Les choix du New York Film Critics Circle donneront d'une manière ou d'une autre le ton à la saison des remises de prix qui s'amorce. Même s'ils ne sont pas un indicateur fiable de ceux de l'Académie des Arts et des Sciences du cinéma, qui remettra ses fameux Oscars le 26 février.

Depuis 27 ans, seulement cinq longs métrages choisis meilleur film de l'année par le NYFCC ont été couronnés de la même façon par l'Académie hollywoodienne (le dernier étant The Hurt Locker de Kathryn Bigelow en 2010). Mais quantité d'autres lauréats de l'association de critiques, qui compte une trentaine de membres, se sont retrouvés parmi les finalistes des Oscars.

Les critiques new-yorkais ne sont du reste pas les seuls à être tombés sous le charme de cet audacieux hommage au cinéma hollywoodien des années 20 et 30. Jeudi, c'était au tour du National Board of Review (NBR), un autre organisme influent formé de cinéastes, cinéphiles, professeurs et étudiants de cinéma, de choisir The Artist parmi ses 10 meilleurs films de l'année (aux côtés de Hugo de Martin Scorsese, le préféré du NBR).

L'histoire du destin croisé de George Valentin (Dujardin), star du muet qui souffre de l'arrivée du cinéma parlant, et de Peppy Miller, figurante qui prend sa place au firmament hollywoodien, a séduit la critique internationale depuis sa présentation à Cannes l'été dernier.

Le début de carrière de The Artist aux États-Unis, où la critique est tout aussi conquise, permet les plus grands espoirs aux frères Weinstein, qui demeurent convaincus que le film saura intéresser un vaste public, malgré les «inconvénients» du noir et blanc, de l'absence de dialogues parlés et de vedettes connues.

Harvey Weinstein s'est vanté récemment à la presse française d'avoir fait découvrir ce «bijou» au président Barack Obama. «Je n'ai pas le droit de vous dire ce qu'il en a pensé» a-t-il ajouté, mi-figue, mi-raisin.

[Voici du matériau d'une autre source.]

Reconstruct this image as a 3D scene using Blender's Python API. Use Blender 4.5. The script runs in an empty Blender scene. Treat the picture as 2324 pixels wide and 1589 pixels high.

On ne s'étonnera pas trop de voir Hollywood embrasser un film qui célèbre une de ses époques les plus glorieuses. Mais le nouveau favori des preneurs aux livres dans la course aux Oscars - devant The Descendants d'Alexander Payne et War Horse de Steven Spielberg - est aussi en tête (avec Take Shelter de Jeff Nichols) des nominations aux Independant Spirit Awards, les «Oscars» du cinéma indépendant américain, annoncées mercredi.

Dire comme tout le monde est conquis. Et pour cause. The Artist, qui prend l'affiche chez nous vendredi, est un merveilleux film. Un condensé de nostalgie doublé d'un pastiche anachronique, à la fois comique, ingénieux et poétique. Une idée de cinéma fort originale, qui devrait faire de Jean Dujardin, excellent, la nouvelle coqueluche française à Hollywood. Je ne serais pas étonné de le retrouver parmi les finalistes à l'Oscar du meilleur acteur.

J'ai croisé l'interprète de Brice de Nice dans deux soirées, en septembre, au Festival de Toronto. Malgré son Prix d'interprétation masculine récolté quelques mois plus tôt à Cannes, la star française passait presque incognito. J'ai pu discuter avec lui de l'accueil de The Artist dans les festivals nord-américains et des efforts des frères Weinstein pour le faire connaître des électeurs des Oscars, sans que l'on ne soit dérangé par le moindre admirateur ou paparazzi. Cela ne risque plus trop d'arriver.